HDP’ye gelince; ilk defa seçime giren bu parti için 10 Ağustos 2014 tarihinde yapılan Cumhurbaşkanlığı seçiminde Selahattin Demirtaş’ın aldığı oyları ölçü alabiliriz. Demirtaş o seçimde, % 9.78 oranında 3 milyon 960 bin oy almıştır. O seçimde katılım % 74 oranında olmuştur. Bu seçimde katılımın % 85 oranında olacağı, 45 milyon civarında oy kullanılacağı ve % 10 barajını aşmak için en az 4.5 milyon oy alınması gerektiği hesaplanmaktadır. Buna göre HDP’nin Demirtaş’ın Cumhurbaşkanlığı seçiminde aldığı oyu 600 bin daha arttırması gerekmektedir. Kürt kimliği öne çıktığı için destek olmak üzere AKP kopan seçmenlerin, AKP kazanmasın diye oy verecek CHP’li seçmenlerin, radikal solcuların, LGBT’lilerin, azınlık temsilcilerinin oylarıyla HDP’nin bu eksiğini rahatlıkla tamamlayacağını hesaplamaktayım.

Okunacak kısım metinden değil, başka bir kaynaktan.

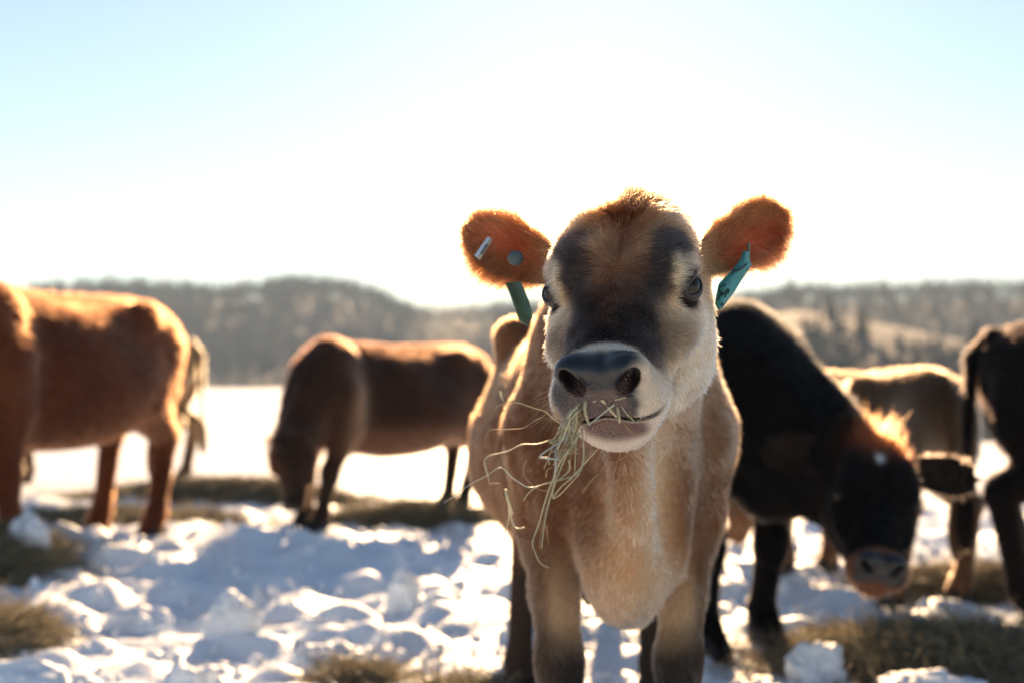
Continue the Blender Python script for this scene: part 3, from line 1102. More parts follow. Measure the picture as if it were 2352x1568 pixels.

Sonuç olarak, AKP ciddi kan kaybederek hükümeti kuracak oyu alamayacaktır. HDP barajı az farkla da olsa aşacaktır. CHP, oylarını çok fazla arttıramayacaktır. MHP ise oylarını en çok arttıran parti olacak ve 1999 seçimlerindeki oy oranını aşacaktır. Hükümeti kimlerin nasıl kuracağı konusunu seçimden sonra değerlendirelim. Allah yardımcımız olsun. Milletimiz için hayırlı olsun.